Last night Marisa, Jenna, Lauren and Andrea and I went to see staged reading of ‘Tis Pity She’s a Whore in Hollywood (I drove!). The play was put on by the Independent Shakespeare Company (for which I am interning), and the show was amazing. Written by John Ford and published in 1633, it’s about this bother and sister who fall in love and have an affair, which of course leads to problems, the least of which is that the sister gets pregnant and has three other (scheming) guys trying to marry her.‘Tis Pity is definitely one of the bloodiest things I have ever seen, and the company didn’t even use sets or costumes and had hardly any props. During the last bit my friends and I (mostly Marisa) were gasping uncontrollably because it was Just That Gross.
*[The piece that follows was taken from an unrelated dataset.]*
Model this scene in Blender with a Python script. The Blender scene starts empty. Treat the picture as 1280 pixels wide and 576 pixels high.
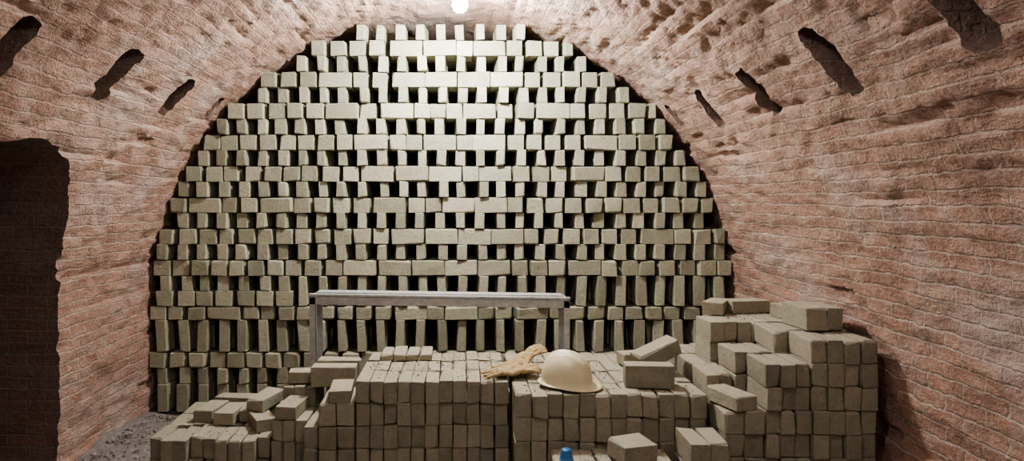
import bpy, bmesh, math, random
from mathutils import Vector, Matrix, Euler, noise
random.seed(7)
scene=bpy.context.scene
R=2.12; ZS=0.74
try:
    scene.view_settings.view_transform='AgX'; scene.view_settings.look='AgX - Medium High Contrast'
except Exception: pass

# ---------------- node helpers ----------------
def newmat(name):
    m=bpy.data.materials.new(name); m.use_nodes=True
    nt=m.node_tree; nt.nodes.clear()
    out=nt.nodes.new('ShaderNodeOutputMaterial'); b=nt.nodes.new('ShaderNodeBsdfPrincipled')
    nt.links.new(b.outputs[0],out.inputs[0]); b.inputs['Roughness'].default_value=0.9
    b.inputs['Specular IOR Level'].default_value=0.2
    return m,nt,b
def N(nt,t,**k):
    n=nt.nodes.new(t)
    for a,v in k.items(): setattr(n,a,v)
    return n
def math_(nt,op,a,b=None,c=None):
    n=nt.nodes.new('ShaderNodeMath'); n.operation=op
    for i,v in enumerate((a,b,c)):
        if v is None: continue
        if isinstance(v,(int,float)): n.inputs[i].default_value=v
        else: nt.links.new(v,n.inputs[i])
    return n.outputs[0]
def mix(nt,fac,a,b,bt='MIX'):
    n=nt.nodes.new('ShaderNodeMix'); n.data_type='RGBA'; n.blend_type=bt
    for s,v in ((n.inputs[0],fac),(n.inputs[6],a),(n.inputs[7],b)):
        if isinstance(v,(int,float)): s.default_value=v
        elif isinstance(v,tuple): s.default_value=(*v,1)
        else: nt.links.new(v,s)
    return n.outputs[2]
def noise_(nt,vec,scale,detail=4,rough=.6):
    n=nt.nodes.new('ShaderNodeTexNoise'); n.inputs['Scale'].default_value=scale
    n.inputs['Detail'].default_value=detail; n.inputs['Roughness'].default_value=rough
    if vec is not None: nt.links.new(vec,n.inputs['Vector'])
    return n.outputs['Fac']
def ramp(nt,f,p0,p1,c0=(0,0,0),c1=(1,1,1)):
    n=nt.nodes.new('ShaderNodeValToRGB'); n.color_ramp.elements[0].position=p0; n.color_ramp.elements[1].position=p1
    n.color_ramp.elements[0].color=(*c0,1); n.color_ramp.elements[1].color=(*c1,1)
    nt.links.new(f,n.inputs[0]); return n.outputs[0]
def bump(nt,b,h,strength,dist,prev=None):
    n=nt.nodes.new('ShaderNodeBump'); n.inputs['Strength'].default_value=strength; n.inputs['Distance'].default_value=dist
    nt.links.new(h,n.inputs['Height'])
    nt.links.new(n.outputs[0],b.inputs['Normal']); return n.outputs[0]

ROW=.066
def vault_material(name, jamb=False, unshaded=1.0):
    m,nt,b=newmat(name)
    g=N(nt,'ShaderNodeNewGeometry'); sx=N(nt,'ShaderNodeSeparateXYZ'); nt.links.new(g.outputs['Position'],sx.inputs[0])
    X,Y,Z=sx.outputs
    if jamb:
        u=math_(nt,'ADD',X,Y); v=Z
    else:
        a=math_(nt,'MAXIMUM',math_(nt,'SUBTRACT',Z,ZS),0.0)
        th=math_(nt,'ARCTAN2',a,math_(nt,'ABSOLUTE',X))
        v=math_(nt,'ADD',math_(nt,'MINIMUM',Z,ZS),math_(nt,'MULTIPLY',th,R)); u=Y
    pos=g.outputs['Position']
    big=noise_(nt,pos,1.5,4)
    mid=noise_(nt,pos,9,5,.75)
    fine=noise_(nt,pos,48,4,.72)
    d1=math_(nt,'MULTIPLY',math_(nt,'SUBTRACT',big,0.5),0.06)
    d2=math_(nt,'MULTIPLY',math_(nt,'SUBTRACT',mid,0.5),0.025)
    v2=math_(nt,'ADD',v,math_(nt,'ADD',d1,d2)); u2=math_(nt,'ADD',u,d2)
    cv=N(nt,'ShaderNodeCombineXYZ'); nt.links.new(u2,cv.inputs[0]); nt.links.new(v2,cv.inputs[1])
    br=N(nt,'ShaderNodeTexBrick'); nt.links.new(cv.outputs[0],br.inputs['Vector'])
    for k,vv in (('Scale',1),('Mortar Size',.006),('Mortar Smooth',.5),('Brick Width',.22),('Row Height',ROW),('Bias',0)): br.inputs[k].default_value=vv
    br.inputs['Color1'].default_value=(.47,.275,.195,1); br.inputs['Color2'].default_value=(.33,.185,.135,1); br.inputs['Mortar'].default_value=(.54,.45,.38,1)
    st=N(nt,'ShaderNodeCombineXYZ'); nt.links.new(math_(nt,'MULTIPLY',u,4.0),st.inputs[0]); nt.links.new(math_(nt,'MULTIPLY',v2,17.0),st.inputs[1])
    streak=noise_(nt,st.outputs[0],1.0,5,.75)
    mr=N(nt,'ShaderNodeMapRange'); nt.links.new(v,mr.inputs[0]); mr.inputs[1].default_value=1.0; mr.inputs[2].default_value=2.4; mr.inputs[3].default_value=.1; mr.inputs[4].default_value=.85
    base=mix(nt,mr.outputs[0],br.outputs['Color'],(.43,.27,.20))
    c=mix(nt,math_(nt,'MULTIPLY',ramp(nt,mid,.42,.7),.65),base,(.50,.36,.285))
    c=mix(nt,math_(nt,'MULTIPLY',ramp(nt,streak,.28,.46,(1,1,1),(0,0,0)),.55),c,(.15,.085,.06))
    c=mix(nt,math_(nt,'MULTIPLY',ramp(nt,big,.50,.64),.55),c,(.50,.43,.38))
    c=mix(nt,math_(nt,'MULTIPLY',ramp(nt,big,.34,.48,(1,1,1),(0,0,0)),.42),c,(.22,.135,.10))
    c=mix(nt,math_(nt,'MULTIPLY',ramp(nt,fine,.50,.72),.4),c,(.60,.49,.41))
    c=mix(nt,math_(nt,'MULTIPLY',ramp(nt,fine,.30,.47,(1,1,1),(0,0,0)),.45),c,(.17,.105,.075))
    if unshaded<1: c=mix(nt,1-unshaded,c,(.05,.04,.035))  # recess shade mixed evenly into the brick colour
    nt.links.new(c,b.inputs['Base Color'])
    h=math_(nt,'ADD',math_(nt,'MULTIPLY',streak,.5),math_(nt,'MULTIPLY',fine,.42))
    h=math_(nt,'ADD',h,math_(nt,'MULTIPLY',mid,.6))
    inv=math_(nt,'SUBTRACT',1.12,mr.outputs[0])
    h=math_(nt,'SUBTRACT',h,math_(nt,'MULTIPLY',math_(nt,'MULTIPLY',br.outputs['Fac'],inv),.30))
    bump(nt,b,h,.85,.042)
    return m
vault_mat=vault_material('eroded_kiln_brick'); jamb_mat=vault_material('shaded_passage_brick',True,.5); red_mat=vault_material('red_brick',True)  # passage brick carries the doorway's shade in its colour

def brick_material(name,c1,c2,dust,dusttop=.5):
    m,nt,b=newmat(name)
    g=N(nt,'ShaderNodeNewGeometry'); tc=g.outputs['Position']
    c=mix(nt,g.outputs['Random Per Island'],c1,c2)
    n1=noise_(nt,tc,10,4); n2=noise_(nt,tc,55,3)
    c=mix(nt,math_(nt,'MULTIPLY',ramp(nt,n1,.4,.7),.45),c,dust)
    c=mix(nt,math_(nt,'MULTIPLY',ramp(nt,n2,.3,.5,(1,1,1),(0,0,0)),.3),c,tuple(x*.5 for x in c1))
    sx=N(nt,'ShaderNodeSeparateXYZ'); nt.links.new(g.outputs['Normal'],sx.inputs[0])
    c=mix(nt,math_(nt,'MULTIPLY',ramp(nt,sx.outputs[2],.5,.9),dusttop),c,dust)
    nt.links.new(c,b.inputs['Base Color'])
    h=math_(nt,'ADD',n2,math_(nt,'MULTIPLY',n1,.8))
    bump(nt,b,h,.45,.010)
    return m
wall_brick=brick_material('green_brick_set',(.245,.235,.162),(.43,.41,.295),(.385,.37,.28),.3)
pile_brick=brick_material('green_brick_pile',(.22,.20,.147),(.34,.308,.225),(.40,.365,.275),.65)

def floor_material():
    m,nt,b=newmat('dusty_floor'); g=N(nt,'ShaderNodeNewGeometry'); p=g.outputs['Position']
    c=mix(nt,noise_(nt,p,3,6),(.16,.14,.125),(.30,.275,.25)); c=mix(nt,math_(nt,'MULTIPLY',ramp(nt,noise_(nt,p,30,5),.5,.7),.6),c,(.40,.375,.345))
    nt.links.new(c,b.inputs['Base Color']); bump(nt,b,noise_(nt,p,25,6),.6,.025); return m
floor_mat=floor_material()
def simple(name,col,rough=.5,metal=0,ns=20,var=.15,bs=.1):
    m,nt,b=newmat(name); g=N(nt,'ShaderNodeNewGeometry'); f=noise_(nt,g.outputs['Position'],ns,5)
    c=mix(nt,ramp(nt,f,.3,.7),tuple(x*(1-var) for x in col),tuple(min(1,x*(1+var)) for x in col))
    nt.links.new(c,b.inputs['Base Color']); b.inputs['Roughness'].default_value=rough; b.inputs['Metallic'].default_value=metal
    b.inputs['Specular IOR Level'].default_value=.5
    bump(nt,b,f,bs,.003); return m

def obj(name,verts,faces,mats,smooth=False,recalc=False):
    me=bpy.data.meshes.new(name); me.from_pydata([tuple(v) for v in verts],[],faces); me.update()
    if recalc:
        bm=bmesh.new(); bm.from_mesh(me); bmesh.ops.recalc_face_normals(bm,faces=bm.faces); bm.to_mesh(me); bm.free()
    for m in (mats if isinstance(mats,list) else [mats]): me.materials.append(m)
    if smooth: me.polygons.foreach_set('use_smooth',[True]*len(me.polygons))
    o=bpy.data.objects.new(name,me); scene.collection.objects.link(o); return o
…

I totally reccomend it if you ever get the chance to see a production. And considering everything I had heard about it, the show really wasn’t too innapropriate. I’m especially glad I liked it, because for the last three years my seat in Drama class has been right next to a poster for ‘Tis Pity, and I would have been disappointed had it disappointed.

This summer has been particularly full of history-related theater and just theater in general. ISC did two other staged readings of shows by Shakespeare’s contemporaries this summer (The Knight of the Burning Pestle by Francis Beaumont and Arden of Fashersham, possibly written by Shakespeare himself). Both of of those shows were great as well and it’s too bad they aren’t often performed.

ISC also put on A Midsummer Night’s Dream, Macbeth and Richard II in repatory this summer (the title of my blog comes from one of Richard’s monologues). Interning for this company has been great because I got to know these three shows really well, especially Richard II, which I’ve seen at least five times, not to mention the countless rehearsals that they let me watch.

And my aunt and uncle took me to the Oregon Shakespeare Festival in Ashland, Oregon as well (thannnnk you again!) where I saw six plays in four days (!). Tartuffe, The Taming of the Shrew, Distracted, Romeo & Juliet, Gem of the Ocean and The Tempest were all amazing (R&J was my favorite).

So pretty much I’ve seen more shows than ever this summer with a wide range range of historical settings and historical-ness in general!